The request: Reproduce the material that follows, please, but only from its first line to the line containing "y1)], z0, z1, bm)", inclusive.

Data block:
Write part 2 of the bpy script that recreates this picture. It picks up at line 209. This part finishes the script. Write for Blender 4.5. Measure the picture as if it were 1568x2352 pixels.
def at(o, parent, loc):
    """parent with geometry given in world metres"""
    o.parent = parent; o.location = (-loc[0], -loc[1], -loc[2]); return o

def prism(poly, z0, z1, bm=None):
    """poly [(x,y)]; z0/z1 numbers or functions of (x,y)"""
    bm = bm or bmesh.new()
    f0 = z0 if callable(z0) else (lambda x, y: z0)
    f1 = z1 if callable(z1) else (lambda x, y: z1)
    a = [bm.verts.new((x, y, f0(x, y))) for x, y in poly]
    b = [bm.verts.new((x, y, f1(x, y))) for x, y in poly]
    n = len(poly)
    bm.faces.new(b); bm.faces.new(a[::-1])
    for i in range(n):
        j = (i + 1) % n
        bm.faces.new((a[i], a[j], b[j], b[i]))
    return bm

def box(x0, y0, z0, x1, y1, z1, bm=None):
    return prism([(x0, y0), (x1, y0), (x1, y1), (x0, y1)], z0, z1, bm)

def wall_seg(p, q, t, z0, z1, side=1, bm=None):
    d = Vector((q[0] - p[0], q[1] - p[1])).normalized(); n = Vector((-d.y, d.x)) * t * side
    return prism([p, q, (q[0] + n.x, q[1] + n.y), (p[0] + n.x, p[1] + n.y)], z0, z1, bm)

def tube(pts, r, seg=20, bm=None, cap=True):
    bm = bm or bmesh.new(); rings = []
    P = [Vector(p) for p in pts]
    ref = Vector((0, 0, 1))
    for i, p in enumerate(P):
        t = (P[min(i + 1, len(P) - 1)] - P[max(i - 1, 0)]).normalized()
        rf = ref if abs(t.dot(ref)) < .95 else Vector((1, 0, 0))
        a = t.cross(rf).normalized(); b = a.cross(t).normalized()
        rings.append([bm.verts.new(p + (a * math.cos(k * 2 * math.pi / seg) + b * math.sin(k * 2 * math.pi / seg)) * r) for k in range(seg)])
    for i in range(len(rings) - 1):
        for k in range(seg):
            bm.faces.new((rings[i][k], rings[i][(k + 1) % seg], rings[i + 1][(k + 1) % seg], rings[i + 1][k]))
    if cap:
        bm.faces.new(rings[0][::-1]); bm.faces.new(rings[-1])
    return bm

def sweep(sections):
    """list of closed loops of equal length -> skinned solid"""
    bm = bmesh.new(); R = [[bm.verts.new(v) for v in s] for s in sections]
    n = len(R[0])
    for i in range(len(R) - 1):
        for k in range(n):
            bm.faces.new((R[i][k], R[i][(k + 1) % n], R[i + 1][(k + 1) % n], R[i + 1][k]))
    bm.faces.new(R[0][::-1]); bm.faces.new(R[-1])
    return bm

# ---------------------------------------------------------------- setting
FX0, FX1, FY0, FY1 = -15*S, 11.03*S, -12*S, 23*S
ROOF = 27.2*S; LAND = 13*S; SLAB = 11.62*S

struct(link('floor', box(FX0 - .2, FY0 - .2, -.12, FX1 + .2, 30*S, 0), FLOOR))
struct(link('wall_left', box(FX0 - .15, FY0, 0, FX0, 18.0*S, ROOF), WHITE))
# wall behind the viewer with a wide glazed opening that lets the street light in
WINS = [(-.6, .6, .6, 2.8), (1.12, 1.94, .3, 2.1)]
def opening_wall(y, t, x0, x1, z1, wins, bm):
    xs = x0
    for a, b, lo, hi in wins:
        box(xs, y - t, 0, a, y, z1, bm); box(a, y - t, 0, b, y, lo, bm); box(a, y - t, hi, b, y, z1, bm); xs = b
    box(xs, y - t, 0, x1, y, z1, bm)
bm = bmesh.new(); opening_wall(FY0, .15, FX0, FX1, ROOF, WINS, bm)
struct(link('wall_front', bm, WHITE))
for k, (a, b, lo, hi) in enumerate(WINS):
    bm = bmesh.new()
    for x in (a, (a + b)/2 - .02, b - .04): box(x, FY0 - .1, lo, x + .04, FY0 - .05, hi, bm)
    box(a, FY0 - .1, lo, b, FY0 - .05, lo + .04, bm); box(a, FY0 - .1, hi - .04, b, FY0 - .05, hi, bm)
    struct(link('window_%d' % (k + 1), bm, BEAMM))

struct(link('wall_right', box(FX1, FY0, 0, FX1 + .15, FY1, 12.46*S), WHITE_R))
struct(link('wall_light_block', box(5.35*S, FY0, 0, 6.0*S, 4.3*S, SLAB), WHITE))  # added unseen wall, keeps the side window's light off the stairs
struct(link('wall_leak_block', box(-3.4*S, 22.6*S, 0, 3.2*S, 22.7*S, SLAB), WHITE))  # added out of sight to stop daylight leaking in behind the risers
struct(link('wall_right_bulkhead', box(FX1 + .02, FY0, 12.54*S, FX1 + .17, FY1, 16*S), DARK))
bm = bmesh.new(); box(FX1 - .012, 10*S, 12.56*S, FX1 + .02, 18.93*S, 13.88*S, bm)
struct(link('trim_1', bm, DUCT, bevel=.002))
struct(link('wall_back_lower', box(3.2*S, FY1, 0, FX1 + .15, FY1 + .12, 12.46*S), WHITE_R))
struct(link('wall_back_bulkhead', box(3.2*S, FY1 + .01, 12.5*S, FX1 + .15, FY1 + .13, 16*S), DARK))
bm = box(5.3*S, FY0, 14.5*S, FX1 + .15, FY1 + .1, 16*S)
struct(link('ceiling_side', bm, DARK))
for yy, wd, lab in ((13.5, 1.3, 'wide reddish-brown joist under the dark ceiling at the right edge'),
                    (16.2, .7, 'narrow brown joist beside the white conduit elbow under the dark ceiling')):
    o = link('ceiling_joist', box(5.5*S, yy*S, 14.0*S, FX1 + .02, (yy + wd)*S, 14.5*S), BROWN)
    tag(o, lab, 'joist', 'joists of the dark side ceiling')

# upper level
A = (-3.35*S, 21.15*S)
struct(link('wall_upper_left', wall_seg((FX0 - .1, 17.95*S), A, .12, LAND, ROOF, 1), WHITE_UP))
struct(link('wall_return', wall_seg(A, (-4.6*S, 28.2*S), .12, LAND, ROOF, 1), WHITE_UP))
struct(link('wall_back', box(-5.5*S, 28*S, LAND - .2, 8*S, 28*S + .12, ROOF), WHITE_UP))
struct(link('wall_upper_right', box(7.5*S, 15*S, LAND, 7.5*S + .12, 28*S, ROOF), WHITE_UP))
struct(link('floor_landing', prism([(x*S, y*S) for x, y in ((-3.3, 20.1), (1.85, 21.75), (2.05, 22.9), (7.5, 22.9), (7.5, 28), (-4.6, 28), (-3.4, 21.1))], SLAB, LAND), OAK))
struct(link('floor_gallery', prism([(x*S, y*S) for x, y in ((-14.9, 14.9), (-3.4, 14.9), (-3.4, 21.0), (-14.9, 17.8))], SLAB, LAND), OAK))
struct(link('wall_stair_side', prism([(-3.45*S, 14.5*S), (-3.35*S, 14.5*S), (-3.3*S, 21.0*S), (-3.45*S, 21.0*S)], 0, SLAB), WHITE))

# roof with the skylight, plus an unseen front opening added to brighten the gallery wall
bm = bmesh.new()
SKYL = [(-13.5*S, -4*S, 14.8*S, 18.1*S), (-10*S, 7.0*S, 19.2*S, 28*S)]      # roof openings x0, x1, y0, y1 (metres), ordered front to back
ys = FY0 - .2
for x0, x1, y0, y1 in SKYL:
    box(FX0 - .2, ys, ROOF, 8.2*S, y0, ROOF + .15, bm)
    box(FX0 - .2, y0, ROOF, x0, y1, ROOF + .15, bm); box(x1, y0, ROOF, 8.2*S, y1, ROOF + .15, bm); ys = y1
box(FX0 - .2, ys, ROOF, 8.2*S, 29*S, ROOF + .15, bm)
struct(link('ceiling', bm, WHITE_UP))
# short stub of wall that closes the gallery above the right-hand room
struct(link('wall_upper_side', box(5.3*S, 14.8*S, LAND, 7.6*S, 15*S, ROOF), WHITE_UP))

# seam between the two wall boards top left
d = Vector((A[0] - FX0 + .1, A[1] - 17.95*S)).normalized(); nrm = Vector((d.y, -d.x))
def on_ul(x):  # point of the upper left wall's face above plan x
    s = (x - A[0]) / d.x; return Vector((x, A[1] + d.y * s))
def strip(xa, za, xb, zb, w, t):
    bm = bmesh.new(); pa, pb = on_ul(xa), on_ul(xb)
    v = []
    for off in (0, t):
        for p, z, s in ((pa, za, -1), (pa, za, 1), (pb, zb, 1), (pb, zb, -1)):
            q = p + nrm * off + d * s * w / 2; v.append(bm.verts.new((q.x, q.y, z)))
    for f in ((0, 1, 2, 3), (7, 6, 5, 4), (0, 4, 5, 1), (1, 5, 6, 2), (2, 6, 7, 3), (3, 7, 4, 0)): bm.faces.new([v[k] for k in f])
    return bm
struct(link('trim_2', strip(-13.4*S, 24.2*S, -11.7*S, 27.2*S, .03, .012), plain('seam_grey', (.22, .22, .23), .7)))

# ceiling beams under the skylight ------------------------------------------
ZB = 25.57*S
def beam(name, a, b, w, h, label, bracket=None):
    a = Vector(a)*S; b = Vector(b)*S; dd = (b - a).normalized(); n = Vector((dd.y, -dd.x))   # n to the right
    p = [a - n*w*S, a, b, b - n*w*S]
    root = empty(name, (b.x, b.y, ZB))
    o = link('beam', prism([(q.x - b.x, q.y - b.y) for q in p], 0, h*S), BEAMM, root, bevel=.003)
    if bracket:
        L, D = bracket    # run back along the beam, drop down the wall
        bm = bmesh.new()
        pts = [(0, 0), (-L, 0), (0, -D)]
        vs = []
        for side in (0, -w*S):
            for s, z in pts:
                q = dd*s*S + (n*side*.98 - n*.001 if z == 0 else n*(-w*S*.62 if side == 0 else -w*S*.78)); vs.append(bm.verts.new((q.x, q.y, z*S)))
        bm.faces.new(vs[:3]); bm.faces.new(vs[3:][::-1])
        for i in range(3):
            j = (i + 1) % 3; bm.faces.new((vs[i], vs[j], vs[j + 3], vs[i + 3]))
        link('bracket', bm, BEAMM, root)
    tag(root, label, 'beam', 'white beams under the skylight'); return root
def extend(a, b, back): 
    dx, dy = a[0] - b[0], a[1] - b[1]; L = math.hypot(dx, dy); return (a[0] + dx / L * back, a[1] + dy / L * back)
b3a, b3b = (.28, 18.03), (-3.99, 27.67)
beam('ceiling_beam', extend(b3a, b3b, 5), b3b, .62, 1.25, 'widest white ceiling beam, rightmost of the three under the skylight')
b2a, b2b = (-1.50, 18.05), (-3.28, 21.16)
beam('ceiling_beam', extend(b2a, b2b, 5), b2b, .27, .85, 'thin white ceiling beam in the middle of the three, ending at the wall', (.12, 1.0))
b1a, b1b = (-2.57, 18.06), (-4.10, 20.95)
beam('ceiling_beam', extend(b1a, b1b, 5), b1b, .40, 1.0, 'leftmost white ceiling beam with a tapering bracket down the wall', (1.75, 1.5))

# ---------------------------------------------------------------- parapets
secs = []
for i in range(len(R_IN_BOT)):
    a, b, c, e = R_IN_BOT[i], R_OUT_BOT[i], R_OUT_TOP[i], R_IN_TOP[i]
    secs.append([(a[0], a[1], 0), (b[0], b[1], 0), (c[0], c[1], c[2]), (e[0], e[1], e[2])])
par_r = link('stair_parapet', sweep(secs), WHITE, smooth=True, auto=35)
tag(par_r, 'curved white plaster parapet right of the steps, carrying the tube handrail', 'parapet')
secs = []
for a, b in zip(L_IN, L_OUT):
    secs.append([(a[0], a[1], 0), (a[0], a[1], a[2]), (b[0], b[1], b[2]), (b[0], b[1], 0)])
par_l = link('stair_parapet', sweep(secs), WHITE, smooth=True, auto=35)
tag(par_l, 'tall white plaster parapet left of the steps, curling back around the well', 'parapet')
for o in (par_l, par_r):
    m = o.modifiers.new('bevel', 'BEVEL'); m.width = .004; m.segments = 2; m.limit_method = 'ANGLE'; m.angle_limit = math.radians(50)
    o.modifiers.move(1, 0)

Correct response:
Write part 2 of the bpy script that recreates this picture. It picks up at line 209. This part finishes the script. Write for Blender 4.5. Measure the picture as if it were 1568x2352 pixels.
def at(o, parent, loc):
    """parent with geometry given in world metres"""
    o.parent = parent; o.location = (-loc[0], -loc[1], -loc[2]); return o

def prism(poly, z0, z1, bm=None):
    """poly [(x,y)]; z0/z1 numbers or functions of (x,y)"""
    bm = bm or bmesh.new()
    f0 = z0 if callable(z0) else (lambda x, y: z0)
    f1 = z1 if callable(z1) else (lambda x, y: z1)
    a = [bm.verts.new((x, y, f0(x, y))) for x, y in poly]
    b = [bm.verts.new((x, y, f1(x, y))) for x, y in poly]
    n = len(poly)
    bm.faces.new(b); bm.faces.new(a[::-1])
    for i in range(n):
        j = (i + 1) % n
        bm.faces.new((a[i], a[j], b[j], b[i]))
    return bm

def box(x0, y0, z0, x1, y1, z1, bm=None):
    return prism([(x0, y0), (x1, y0), (x1, y1), (x0, y1)], z0, z1, bm)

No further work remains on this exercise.